Własną komunikację miejską postanowiła stworzyć gmina wiejska Lubin – to reakcja na zmiany, które zaproponował prezydent miasta Robert Raczyński. – Paranoja. Gmina widocznie nie chce integrować się ze swoimi mieszkańcami, uniemożliwiając im tym samym korzystanie z środków komunikacji miejskiej – komentuje prezydent Lubina. Gminni radni także mają obawy, czy pomysł wójt nie okaże się fiaskiem…
Mieszkańcy gminy wiejskiej Lubin od lat korzystają z miejskich autobusów. Wszystko za sprawą porozumienia, dzięki któremu żółte autobusy za kilka złotych codziennie przewożą mieszkańców gminy. Wkrótce sytuacja miała się zmienić. Prezydent stwierdził, że komunikacja powinna być bowiem bezpłatna. Tej zmiany nie doświadczą niestety mieszkańcy gminy wiejskiej Lubin. Wójt Irena Rogowska postanowiła bowiem zerwać umowę obowiązującą z miastem i stworzyć własną komunikację miejską.
Swoją decyzję włodarz okolicznych wsi motywuje tym, że od 1 lipca prezydent każe płacić już nie tylko za trasy przejechane na terenie gminy. Opłacie podlegać mają bowiem ponadto kilometry, które wiejskie autobusy przemierzyły w mieście. – Liczba 340 tysięcy wozokilometrów, które kosztowały nas rocznie dwa miliony złotych, wzrosła tym samym do 665 tysięcy wozokilometrów i kwoty ponad czterech milionów złotych. Taniej będzie więc stworzyć własną komunikację – twierdzi Irena Rogowska.
Innego zdania podczas ostatniej sesji gminy wiejskiej Lubin byli radni. – Osobiście mam obawy czy postępujemy dobrze. Nie wiemy jakie będą koszty. Może nie musimy tak od razu zrywać tej umowy? Dzięki współpracy z miastem wszystko wygląda inaczej – twierdzi Maria Pluta, radna z Księginic.

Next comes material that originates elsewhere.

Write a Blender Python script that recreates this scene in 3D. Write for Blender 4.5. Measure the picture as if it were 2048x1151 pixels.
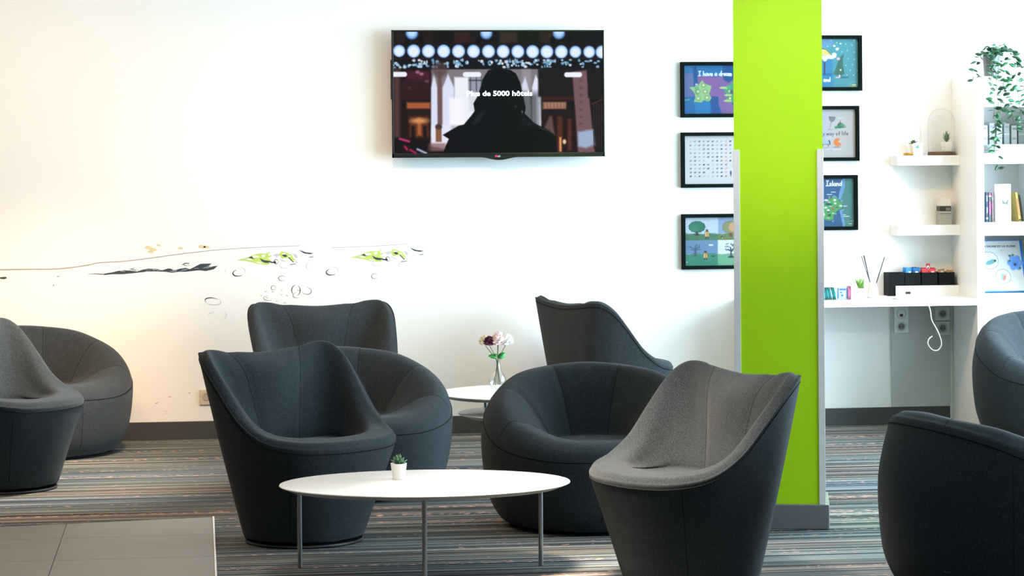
import bpy, bmesh, math, random
import numpy as np
from mathutils import Vector, Matrix

for _o in list(bpy.data.objects):
    bpy.data.objects.remove(_o)
SC = bpy.context.scene
COL = SC.collection
PI = math.pi
R = math.radians

# ------------------------------------------------------------------ camera, world, lights, exposure
cam_d = bpy.data.cameras.new('camera')
cam = bpy.data.objects.new('camera', cam_d)
COL.objects.link(cam)
cam_d.sensor_width = 36.0
cam_d.lens = 5000.0 / 2048.0 * 36.0
cam_d.shift_y = -(575.5 - 300.0) / 2048.0
cam_d.clip_end = 100
cam.matrix_world = (Matrix.Translation((0, 0, 1.61)) @ Matrix.Rotation(R(-7.18), 4, 'Z')
                    @ Matrix.Rotation(R(90), 4, 'X') @ Matrix.Rotation(-0.007, 4, 'Z'))
SC.camera = cam

SC.view_settings.view_transform = 'Standard'
SC.view_settings.look = 'None'
SC.view_settings.gamma = 1.0
SC.view_settings.use_curve_mapping = False
SC.view_settings.exposure = 0.0

wd = bpy.data.worlds.new('world')
SC.world = wd
wd.use_nodes = True
wd.node_tree.nodes['Background'].inputs[0].default_value = (0.85, 0.92, 1.0, 1)
wd.node_tree.nodes['Background'].inputs[1].default_value = 0.35


def area(name, loc, rot, sx, sy, power, color):
    d = bpy.data.lights.new(name, 'AREA')
    d.shape = 'RECTANGLE'
    d.size, d.size_y = sx, sy
    d.energy = power
    d.color = color
    o = bpy.data.objects.new(name, d)
    COL.objects.link(o)
    o.location = loc
    o.rotation_euler = rot
    return o


def spot(name, loc, target, power, color, size=R(80), blend=0.8, radius=0.08):
    d = bpy.data.lights.new(name, 'SPOT')
    d.energy = power
    d.color = color
    d.spot_size = size
    d.spot_blend = blend
    d.shadow_soft_size = radius
    o = bpy.data.objects.new(name, d)
    COL.objects.link(o)
    o.location = loc
    v = Vector(target) - Vector(loc)
    o.rotation_euler = v.to_track_quat('-Z', 'Y').to_euler()
    return o


WARM = (1.0, 0.66, 0.37)
COOL = (0.64, 0.85, 1.0)
# tall window in the right-hand wall: cool daylight, then an added fill
area('unseen_side_light', (6.08, 9.7, 1.55), (0, R(90), 0), 2.7, 4.4, 470, COOL)
area('unseen_side_light', (6.08, 12.7, 1.7), (0, R(90), 0), 2.2, 0.9, 220, COOL)  # unseen fill added to brighten the far-right armchair
# added fill behind the camera, unseen: weak and neutral
area('front_fill_light', (2.0, -2.6, 1.8), (R(-90), 0, PI), 9.0, 2.6, 32, (0.93, 0.97, 1.0))
# ceiling luminaires, plus unseen spots added to brighten chosen things
area('ceiling_panel_light', (1.1, 12.3, 3.15), (0, 0, 0), 2.6, 1.2, 12, (1.0, 0.90, 0.78))
area('ceiling_warm_light', (-1.3, 11.8, 3.15), (0, 0, 0), 2.2, 2.4, 75, WARM)
spot('wall_washer', (-1.2, 11.2, 3.1), (-0.9, 14.17, 0.7), 72, WARM, R(75), 1.0)
spot('wall_washer', (0.8, 11.4, 3.1), (0.95, 14.17, 0.4), 135, (1.0, 0.72, 0.47), R(75), 1.0)
spot('wall_washer', (2.4, 11.6, 3.1), (2.2, 14.17, 0.8), 14, (1.0, 0.90, 0.78), R(66), 1.0)
spot('shelf_fill_spot', (2.6, 12.2, 3.1), (4.3, 14.0, 1.35), 150, (1.0, 0.54, 0.24), R(56), 1.0)  # unseen, added to warm the shelf wall and bookcase side
spot('pillar_spot', (2.1, 7.4, 3.1), (2.44, 10.37, 1.85), 230, (1.0, 0.97, 0.9), R(26), 1.0)
spot('unseen_chair_spot', (0.95, 8.35, 3.1), (1.52, 9.05, 0.5), 2500, (1.0, 0.86, 0.69), R(35), 1.0, 0.35)
spot('table_fill_spot', (0.75, 9.0, 3.1), (0.62, 9.5, 0.34), 170, (1.0, 0.88, 0.74), R(34), 1.0, 0.35)  # unseen, added to whiten the left of the oval table
spot('unseen_chair_spot', (0.35, 11.9, 3.1), (-0.9, 12.4, 0.5), 900, (1.0, 0.90, 0.76), R(50), 1.0)  # unseen, added to lift the tub chair at the left edge
spot('unseen_chair_spot', (0.1, 11.3, 3.1), (-0.85, 13.6, 0.5), 560, WARM, R(36), 1.0)  # unseen, added to warm the far-left rounded armchair

# ------------------------------------------------------------------ node material helpers


def mat(name, color=(0.8, 0.8, 0.8), rough=0.5, metal=0.0, spec=0.5, noise=0.0, nscale=40, bump=0.0, bscale=200,
        emit=None, sheen=0.0, coat=0.0, vary=0.0):
    m = bpy.data.materials.new(name)
    m.use_nodes = True
    nt = m.node_tree
    b = nt.nodes['Principled BSDF']
    b.inputs['Base Color'].default_value = (*color, 1)
    b.inputs['Roughness'].default_value = rough
    b.inputs['Metallic'].default_value = metal
    b.inputs['Specular IOR Level'].default_value = spec
    if sheen:
        b.inputs['Sheen Weight'].default_value = sheen
        b.inputs['Sheen Roughness'].default_value = 0.5
    if coat:
        b.inputs['Coat Weight'].default_value = coat
        b.inputs['Coat Roughness'].default_value = 0.08
    tc = nt.nodes.new('ShaderNodeTexCoord')
    if noise:
        n = nt.nodes.new('ShaderNodeTexNoise')
        n.inputs['Scale'].default_value = nscale
        n.inputs['Detail'].default_value = 4
        nt.links.new(tc.outputs['Object'], n.inputs['Vector'])
        mx = nt.nodes.new('ShaderNodeMixRGB')
        mx.inputs[1].default_value = (*[c * (1 - noise) for c in color], 1)
        mx.inputs[2].default_value = (*[min(1, c * (1 + noise)) for c in color], 1)
        nt.links.new(n.outputs['Fac'], mx.inputs[0])
        out = mx.outputs[0]
        nt.links.new(out, b.inputs['Base Color'])
    if vary:
        oi = nt.nodes.new('ShaderNodeObjectInfo')
        hs = nt.nodes.new('ShaderNodeHueSaturation')
        hs.inputs['Color'].default_value = (*color, 1)
        mr = nt.nodes.new('ShaderNodeMapRange')
        mr.inputs['To Min'].default_value = 1 - vary
        mr.inputs['To Max'].default_value = 1 + vary
        nt.links.new(oi.outputs['Random'], mr.inputs['Value'])
        nt.links.new(mr.outputs[0], hs.inputs['Value'])
        nt.links.new(hs.outputs[0], b.inputs['Base Color'])
    if bump:
        n2 = nt.nodes.new('ShaderNodeTexNoise')
        n2.inputs['Scale'].default_value = bscale
        n2.inputs['Detail'].default_value = 3
        nt.links.new(tc.outputs['Object'], n2.inputs['Vector'])
        bp = nt.nodes.new('ShaderNodeBump')
        bp.inputs['Strength'].default_value = bump
        bp.inputs['Distance'].default_value = 0.002
        nt.links.new(n2.outputs['Fac'], bp.inputs['Height'])
        nt.links.new(bp.outputs[0], b.inputs['Normal'])
    if emit:
        b.inputs['Emission Color'].default_value = (*emit[:3], 1)
        b.inputs['Emission Strength'].default_value = emit[3]
    return m


def felt_mat():
    m = mat('charcoal_wool_felt', (0.04, 0.04, 0.04), 0.95, spec=0.06, sheen=0.10)
    nt = m.node_tree
    b = nt.nodes['Principled BSDF']
    tc = nt.nodes.new('ShaderNodeTexCoord')
    n = nt.nodes.new('ShaderNodeTexNoise')
    n.inputs['Scale'].default_value = 300
    n.inputs['Detail'].default_value = 5
    n.inputs['Roughness'].default_value = 0.75
    nt.links.new(tc.outputs['Object'], n.inputs['Vector'])
    cr = nt.nodes.new('ShaderNodeValToRGB')
    e = cr.color_ramp.elements
    e[0].position, e[0].color = 0.28, (0.0095, 0.012, 0.015, 1)
    e[1].position, e[1].color = 0.74, (0.083, 0.092, 0.098, 1)
    x = cr.color_ramp.elements.new(0.5)
    x.color = (0.027, 0.033, 0.038, 1)
    nt.links.new(n.outputs['Fac'], cr.inputs[0])
    nt.links.new(cr.outputs[0], b.inputs['Base Color'])
    n2 = nt.nodes.new('ShaderNodeTexNoise')
    n2.inputs['Scale'].default_value = 420
    nt.links.new(tc.outputs['Object'], n2.inputs['Vector'])
    n3 = nt.nodes.new('ShaderNodeTexNoise')
    n3.inputs['Scale'].default_value = 7
    nt.links.new(tc.outputs['Object'], n3.inputs['Vector'])
    bp = nt.nodes.new('ShaderNodeBump')
    bp.inputs['Strength'].default_value = 0.35
    bp.inputs['Distance'].default_value = 0.003
    nt.links.new(n2.outputs['Fac'], bp.inputs['Height'])
    bp2 = nt.nodes.new('ShaderNodeBump')
    bp2.inputs['Strength'].default_value = 0.25
    bp2.inputs['Distance'].default_value = 0.02
    nt.links.new(n3.outputs['Fac'], bp2.inputs['Height'])
    nt.links.new(bp.outputs[0], bp2.inputs['Normal'])
    nt.links.new(bp2.outputs[0], b.inputs['Normal'])
    return m


def carpet_mat():
    m = mat('striped_carpet', (0.2, 0.2, 0.2), 0.97, spec=0.1)
    nt = m.node_tree
    b = nt.nodes['Principled BSDF']
    L = nt.links.new

    def node(t, **k):
        q = nt.nodes.new(t)
        for a, v in k.items():
            q.inputs[a].default_value = v
        return q
    tc = node('ShaderNodeTexCoord')

    def stretched(sx, sy):
        mp = node('ShaderNodeMapping')
        mp.inputs['Scale'].default_value = (sx, sy, 1)
        L(tc.outputs['Object'], mp.inputs['Vector'])
        return mp
    # fine stripes running across the room, varying in depth only
    a = stretched(0.22, 31)
    n1 = node('ShaderNodeTexNoise', Scale=1.0, Detail=5.0, Roughness=0.72)
    L(a.outputs[0], n1.inputs['Vector'])
    cr = node('ShaderNodeValToRGB')
    el = cr.color_ramp.elements
    el[0].position, el[0].color = 0.33, (0.010, 0.013, 0.016, 1)
    el[1].position, el[1].color = 0.70, (0.66, 0.65, 0.62, 1)
    for p, c in ((0.42, (0.028, 0.034, 0.040)), (0.49, (0.085, 0.10, 0.11)), (0.56, (0.19, 0.20, 0.20)), (0.64, (0.30, 0.30, 0.295))):
        x = el.new(p)
        x.color = (*c, 1)
    L(n1.outputs['Fac'], cr.inputs[0])
    # slow tint bands: rust, olive, slate
    a2 = stretched(0.05, 2.1)
    n2 = node('ShaderNodeTexNoise', Scale=1.0, Detail=2.0)
    L(a2.outputs[0], n2.inputs['Vector'])
    cr2 = node('ShaderNodeValToRGB')
    el = cr2.color_ramp.elements
    el[0].position, el[0].color = 0.30, (1.22, 0.84, 0.68, 1)
    el[1].position, el[1].color = 0.68, (0.90, 0.96, 1.05, 1)
    x = el.new(0.5)
    x.color = (1.02, 0.98, 0.88, 1)
    L(n2.outputs['Fac'], cr2.inputs[0])
    mul = node('ShaderNodeMixRGB')
    mul.blend_type = 'MULTIPLY'
    mul.inputs[0].default_value = 1
    L(cr.outputs[0], mul.inputs[1])
    L(cr2.outputs[0], mul.inputs[2])
    # short coral dashes woven into a few of the stripes
    a3 = stretched(26, 80)
    n3 = node('ShaderNodeTexNoise', Scale=1.0, Detail=1.0)
    L(a3.outputs[0], n3.inputs['Vector'])
    a4 = stretched(0.12, 9)
    n4 = node('ShaderNodeTexNoise', Scale=1.0, Detail=2.0)
    L(a4.outputs[0], n4.inputs['Vector'])
    ma = node('ShaderNodeMath')
    ma.operation = 'ADD'
    L(n3.outputs['Fac'], ma.inputs[0])
    L(n4.outputs['Fac'], ma.inputs[1])
    st = node('ShaderNodeMapRange')
    st.inputs['From Min'].default_value = 1.235
    st.inputs['From Max'].default_value = 1.31
    L(ma.outputs[0], st.inputs['Value'])
    mx = node('ShaderNodeMixRGB')
    mx.inputs[2].default_value = (0.74, 0.36, 0.28, 1)
    L(st.outputs[0], mx.inputs[0])
    L(mul.outputs[0], mx.inputs[1])
    L(mx.outputs[0], b.inputs['Base Color'])
    a5 = stretched(60, 160)
    n5 = node('ShaderNodeTexNoise', Scale=1.0, Detail=3.0)
    L(a5.outputs[0], n5.inputs['Vector'])
    bp = node('ShaderNodeBump')
    bp.inputs['Strength'].default_value = 0.4
    bp.inputs['Distance'].default_value = 0.004
    L(n5.outputs['Fac'], bp.inputs['Height'])
    L(bp.outputs[0], b.inputs['Normal'])
    return m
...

Podczas sesji okazało się ponadto, że gmina już wcześniej podejmowała próby stworzenia własnej komunikacji. Jednak nigdy nic z tego nie wychodziło. – Mieliśmy już przecież takie próby w 2009 roku. Były przejazdy, rozkłady i wszystko ucichło. Nawet po odliczeniu kosztów biletów to były dla nas zbyt duże pieniądze – podkreśla radna, która wstrzymała się od głosu w momencie głosowania nad uchwałą w tej sprawie. Większość radnych przystała jednak na pomysł wójt, w związku z czym od sierpnia gmina wiejska stworzy własną komunikację miejską.
– Wierzyliśmy w dobrą intencję ze strony gminy w tym temacie. Byliśmy przekonani, że również przystąpi do projektu związanego z bezpłatną komunikacją miejską, jednak jak się okazuje – woli stworzyć własną. To paranoja. Gmina widocznie nie chce integrować się z mieszkańcami, uniemożliwiając im tym samym korzystanie z bezpłatnych środków komunikacji miejskiej – komentuje prezydent Lubina, Robert Raczyński.